## begin DATASET

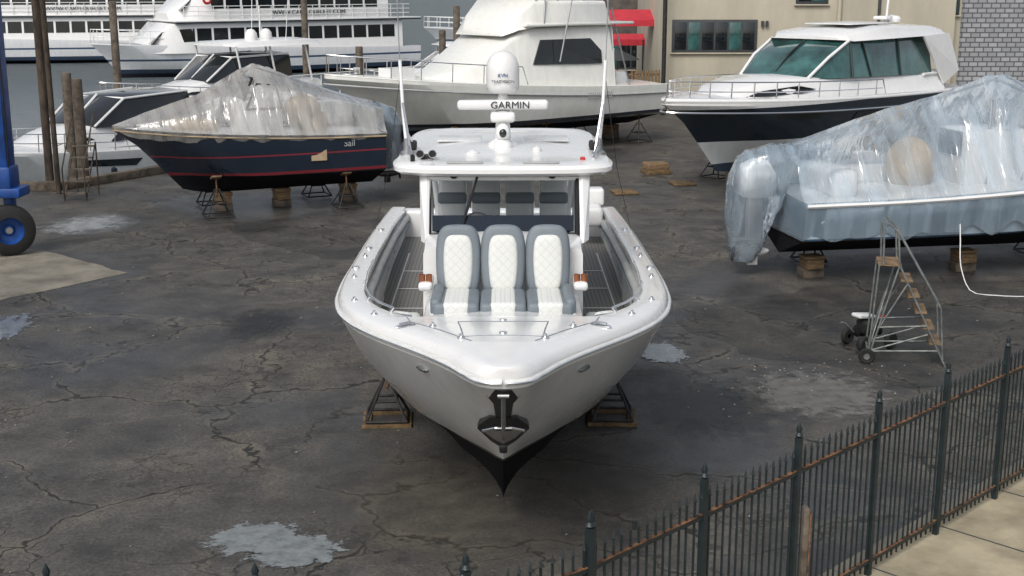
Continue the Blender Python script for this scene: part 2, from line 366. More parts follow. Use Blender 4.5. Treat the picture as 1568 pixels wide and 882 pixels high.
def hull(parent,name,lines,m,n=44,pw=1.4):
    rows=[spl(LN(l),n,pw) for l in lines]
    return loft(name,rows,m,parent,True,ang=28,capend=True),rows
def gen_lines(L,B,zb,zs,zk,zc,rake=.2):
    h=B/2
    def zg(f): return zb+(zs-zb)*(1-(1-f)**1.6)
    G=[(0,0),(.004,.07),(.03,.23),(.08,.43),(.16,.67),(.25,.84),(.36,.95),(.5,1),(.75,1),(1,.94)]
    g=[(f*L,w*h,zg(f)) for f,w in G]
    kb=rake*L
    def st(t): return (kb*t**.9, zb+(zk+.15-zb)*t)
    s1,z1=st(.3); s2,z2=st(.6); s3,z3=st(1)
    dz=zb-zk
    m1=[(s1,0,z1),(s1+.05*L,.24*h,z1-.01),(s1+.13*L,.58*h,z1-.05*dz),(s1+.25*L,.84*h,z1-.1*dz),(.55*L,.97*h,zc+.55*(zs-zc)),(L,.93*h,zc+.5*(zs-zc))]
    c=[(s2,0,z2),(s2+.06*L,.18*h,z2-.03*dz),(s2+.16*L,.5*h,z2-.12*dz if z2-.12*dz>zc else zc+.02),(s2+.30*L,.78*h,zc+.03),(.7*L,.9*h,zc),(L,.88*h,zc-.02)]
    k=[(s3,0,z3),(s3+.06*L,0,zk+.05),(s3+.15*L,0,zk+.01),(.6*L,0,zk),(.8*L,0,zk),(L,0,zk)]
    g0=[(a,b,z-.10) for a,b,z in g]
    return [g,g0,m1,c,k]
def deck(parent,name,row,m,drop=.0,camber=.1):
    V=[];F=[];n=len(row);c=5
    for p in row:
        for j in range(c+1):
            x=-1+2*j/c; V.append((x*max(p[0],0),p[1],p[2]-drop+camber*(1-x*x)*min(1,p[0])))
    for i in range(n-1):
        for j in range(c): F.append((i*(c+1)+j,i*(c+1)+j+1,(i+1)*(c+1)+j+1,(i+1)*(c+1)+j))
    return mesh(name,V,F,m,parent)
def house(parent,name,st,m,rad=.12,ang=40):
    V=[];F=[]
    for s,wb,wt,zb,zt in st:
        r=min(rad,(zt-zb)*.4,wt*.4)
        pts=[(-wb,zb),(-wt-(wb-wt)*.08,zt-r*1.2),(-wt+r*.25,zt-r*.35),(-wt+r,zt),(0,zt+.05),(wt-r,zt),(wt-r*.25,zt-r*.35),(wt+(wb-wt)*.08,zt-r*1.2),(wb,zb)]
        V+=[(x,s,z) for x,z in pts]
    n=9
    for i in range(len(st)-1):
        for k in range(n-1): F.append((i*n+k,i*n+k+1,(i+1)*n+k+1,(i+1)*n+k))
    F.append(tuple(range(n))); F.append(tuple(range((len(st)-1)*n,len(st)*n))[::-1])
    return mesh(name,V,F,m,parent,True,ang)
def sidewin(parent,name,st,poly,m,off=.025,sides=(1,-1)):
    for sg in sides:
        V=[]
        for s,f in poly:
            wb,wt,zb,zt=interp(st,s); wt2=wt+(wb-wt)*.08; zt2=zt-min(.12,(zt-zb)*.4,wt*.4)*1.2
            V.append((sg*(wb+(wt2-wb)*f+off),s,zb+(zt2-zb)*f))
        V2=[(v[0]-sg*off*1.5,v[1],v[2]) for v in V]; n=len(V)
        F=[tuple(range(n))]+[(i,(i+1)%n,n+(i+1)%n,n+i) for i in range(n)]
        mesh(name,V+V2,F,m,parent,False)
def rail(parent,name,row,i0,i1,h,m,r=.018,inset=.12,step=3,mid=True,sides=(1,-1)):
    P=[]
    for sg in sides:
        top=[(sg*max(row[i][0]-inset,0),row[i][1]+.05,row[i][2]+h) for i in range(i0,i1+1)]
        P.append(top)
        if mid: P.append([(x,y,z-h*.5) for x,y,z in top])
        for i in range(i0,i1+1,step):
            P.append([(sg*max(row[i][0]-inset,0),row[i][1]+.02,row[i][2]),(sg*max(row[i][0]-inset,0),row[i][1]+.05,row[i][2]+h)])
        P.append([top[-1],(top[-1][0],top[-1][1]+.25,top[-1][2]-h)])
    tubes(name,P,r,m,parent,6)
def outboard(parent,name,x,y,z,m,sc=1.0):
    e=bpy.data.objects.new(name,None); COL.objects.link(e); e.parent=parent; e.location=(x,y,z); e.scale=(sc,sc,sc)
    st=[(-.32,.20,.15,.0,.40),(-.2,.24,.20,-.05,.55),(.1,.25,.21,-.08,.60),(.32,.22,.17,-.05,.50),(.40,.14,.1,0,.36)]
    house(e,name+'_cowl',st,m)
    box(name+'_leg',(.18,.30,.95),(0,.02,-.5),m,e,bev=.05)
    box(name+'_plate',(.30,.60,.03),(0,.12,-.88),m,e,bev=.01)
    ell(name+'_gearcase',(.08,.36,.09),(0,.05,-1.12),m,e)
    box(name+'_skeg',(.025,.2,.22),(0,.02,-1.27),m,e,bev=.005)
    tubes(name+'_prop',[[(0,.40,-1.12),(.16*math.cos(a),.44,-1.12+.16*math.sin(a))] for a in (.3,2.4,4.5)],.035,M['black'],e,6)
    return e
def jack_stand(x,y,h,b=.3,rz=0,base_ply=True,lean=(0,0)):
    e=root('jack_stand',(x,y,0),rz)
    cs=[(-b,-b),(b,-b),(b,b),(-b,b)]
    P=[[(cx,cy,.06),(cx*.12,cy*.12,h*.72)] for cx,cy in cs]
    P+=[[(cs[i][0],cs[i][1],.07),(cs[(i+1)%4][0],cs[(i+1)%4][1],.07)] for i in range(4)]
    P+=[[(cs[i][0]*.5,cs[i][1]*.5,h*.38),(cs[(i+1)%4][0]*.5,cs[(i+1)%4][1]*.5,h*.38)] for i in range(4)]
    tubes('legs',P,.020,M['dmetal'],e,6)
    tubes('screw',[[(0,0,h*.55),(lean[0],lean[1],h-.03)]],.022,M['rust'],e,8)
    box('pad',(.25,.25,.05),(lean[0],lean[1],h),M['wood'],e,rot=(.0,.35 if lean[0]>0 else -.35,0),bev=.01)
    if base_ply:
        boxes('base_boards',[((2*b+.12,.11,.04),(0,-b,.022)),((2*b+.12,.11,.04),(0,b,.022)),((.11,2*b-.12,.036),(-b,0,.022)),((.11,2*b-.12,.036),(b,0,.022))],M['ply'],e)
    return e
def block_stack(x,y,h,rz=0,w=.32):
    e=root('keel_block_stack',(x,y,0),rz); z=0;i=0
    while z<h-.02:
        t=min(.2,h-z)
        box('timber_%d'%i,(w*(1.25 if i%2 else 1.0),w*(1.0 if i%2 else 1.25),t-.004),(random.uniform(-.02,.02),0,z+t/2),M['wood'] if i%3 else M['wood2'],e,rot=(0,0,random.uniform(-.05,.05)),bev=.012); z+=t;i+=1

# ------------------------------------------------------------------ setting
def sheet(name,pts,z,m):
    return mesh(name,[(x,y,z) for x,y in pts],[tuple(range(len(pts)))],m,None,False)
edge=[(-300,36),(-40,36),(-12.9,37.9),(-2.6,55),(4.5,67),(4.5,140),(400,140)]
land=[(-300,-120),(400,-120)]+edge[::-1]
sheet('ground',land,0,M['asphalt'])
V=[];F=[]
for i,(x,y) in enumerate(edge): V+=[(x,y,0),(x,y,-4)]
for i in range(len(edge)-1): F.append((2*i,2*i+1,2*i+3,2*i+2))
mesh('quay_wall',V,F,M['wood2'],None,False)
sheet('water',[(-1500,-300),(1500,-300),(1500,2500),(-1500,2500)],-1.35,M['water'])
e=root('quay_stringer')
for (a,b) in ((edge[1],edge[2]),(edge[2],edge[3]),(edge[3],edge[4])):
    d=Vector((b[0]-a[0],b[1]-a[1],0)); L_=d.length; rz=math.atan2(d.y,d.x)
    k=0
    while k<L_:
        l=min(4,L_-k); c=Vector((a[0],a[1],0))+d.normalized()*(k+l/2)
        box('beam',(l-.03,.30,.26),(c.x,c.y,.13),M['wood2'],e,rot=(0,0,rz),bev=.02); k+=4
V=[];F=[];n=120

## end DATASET
## begin DATASET

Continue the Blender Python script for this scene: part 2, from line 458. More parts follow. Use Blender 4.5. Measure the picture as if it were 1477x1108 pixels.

## end DATASET
## begin DATASET

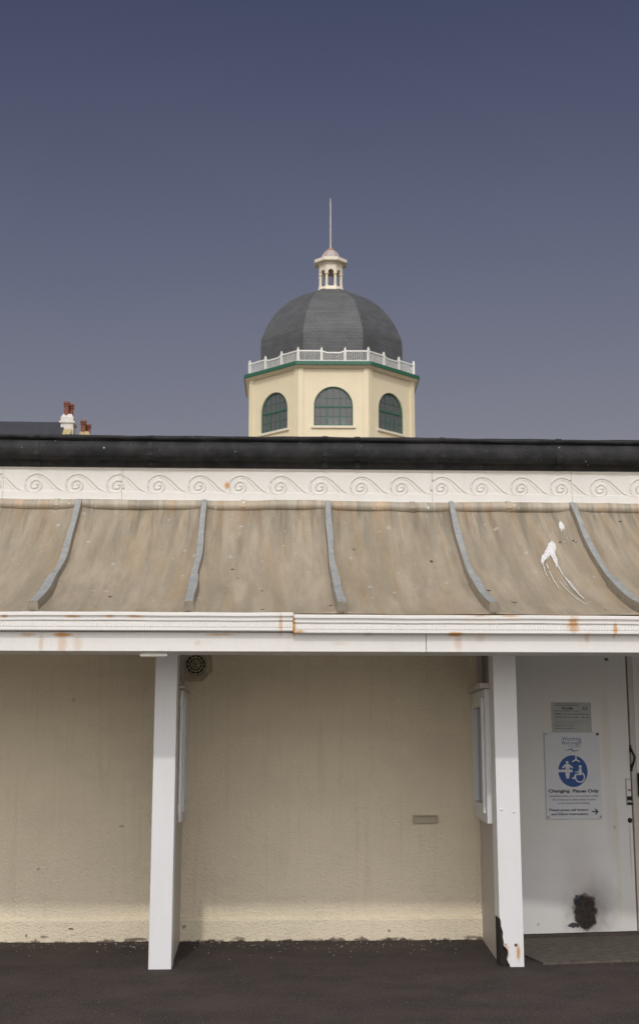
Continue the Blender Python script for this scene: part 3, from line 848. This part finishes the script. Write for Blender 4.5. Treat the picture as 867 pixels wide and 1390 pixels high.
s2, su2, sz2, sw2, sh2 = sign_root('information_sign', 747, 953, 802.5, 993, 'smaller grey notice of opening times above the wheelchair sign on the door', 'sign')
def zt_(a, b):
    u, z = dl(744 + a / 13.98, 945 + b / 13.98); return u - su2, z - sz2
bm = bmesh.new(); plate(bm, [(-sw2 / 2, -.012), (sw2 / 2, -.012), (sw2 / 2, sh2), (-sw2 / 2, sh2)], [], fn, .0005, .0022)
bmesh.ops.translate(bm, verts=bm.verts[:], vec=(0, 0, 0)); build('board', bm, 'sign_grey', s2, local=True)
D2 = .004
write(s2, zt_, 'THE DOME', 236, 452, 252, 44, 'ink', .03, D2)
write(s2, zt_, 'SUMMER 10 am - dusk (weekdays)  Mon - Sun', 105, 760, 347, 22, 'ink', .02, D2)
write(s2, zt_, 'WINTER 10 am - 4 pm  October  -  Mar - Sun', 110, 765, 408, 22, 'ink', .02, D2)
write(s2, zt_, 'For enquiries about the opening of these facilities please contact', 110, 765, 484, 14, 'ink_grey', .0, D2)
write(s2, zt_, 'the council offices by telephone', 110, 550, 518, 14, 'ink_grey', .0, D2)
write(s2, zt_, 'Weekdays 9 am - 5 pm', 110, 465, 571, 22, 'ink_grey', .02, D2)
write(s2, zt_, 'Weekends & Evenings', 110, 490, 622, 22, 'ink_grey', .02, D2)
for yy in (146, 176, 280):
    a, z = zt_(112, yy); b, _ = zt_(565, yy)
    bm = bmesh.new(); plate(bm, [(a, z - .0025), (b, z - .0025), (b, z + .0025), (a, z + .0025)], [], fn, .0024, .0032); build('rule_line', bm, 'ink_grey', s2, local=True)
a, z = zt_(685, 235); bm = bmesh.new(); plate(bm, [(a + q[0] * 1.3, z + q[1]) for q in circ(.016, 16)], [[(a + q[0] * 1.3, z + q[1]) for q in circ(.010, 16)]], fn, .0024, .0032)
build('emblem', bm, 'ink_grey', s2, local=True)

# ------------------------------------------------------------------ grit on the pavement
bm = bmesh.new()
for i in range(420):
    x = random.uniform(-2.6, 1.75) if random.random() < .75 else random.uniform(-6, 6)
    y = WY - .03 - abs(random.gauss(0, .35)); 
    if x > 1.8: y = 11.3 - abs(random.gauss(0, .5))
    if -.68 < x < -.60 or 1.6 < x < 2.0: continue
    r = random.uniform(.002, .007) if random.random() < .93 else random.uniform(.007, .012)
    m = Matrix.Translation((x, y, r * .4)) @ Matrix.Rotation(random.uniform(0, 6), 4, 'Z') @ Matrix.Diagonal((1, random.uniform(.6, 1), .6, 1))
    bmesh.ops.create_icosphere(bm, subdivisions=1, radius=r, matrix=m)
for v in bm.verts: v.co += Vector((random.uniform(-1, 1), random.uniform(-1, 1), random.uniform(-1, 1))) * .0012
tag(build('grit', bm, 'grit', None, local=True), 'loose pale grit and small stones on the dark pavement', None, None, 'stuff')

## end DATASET

(YOUR INSTRUCTIONS)
Lines holding the word "this" in the entries above are the ones to pull out. Copy them all.

(RESPONSE BELOW)
Continue the Blender Python script for this scene: part 2, from line 366. More parts follow. Use Blender 4.5. Treat the picture as 1568 pixels wide and 882 pixels high.
Continue the Blender Python script for this scene: part 2, from line 458. More parts follow. Use Blender 4.5. Measure the picture as if it were 1477x1108 pixels.
Continue the Blender Python script for this scene: part 3, from line 848. This part finishes the script. Write for Blender 4.5. Treat the picture as 867 pixels wide and 1390 pixels high.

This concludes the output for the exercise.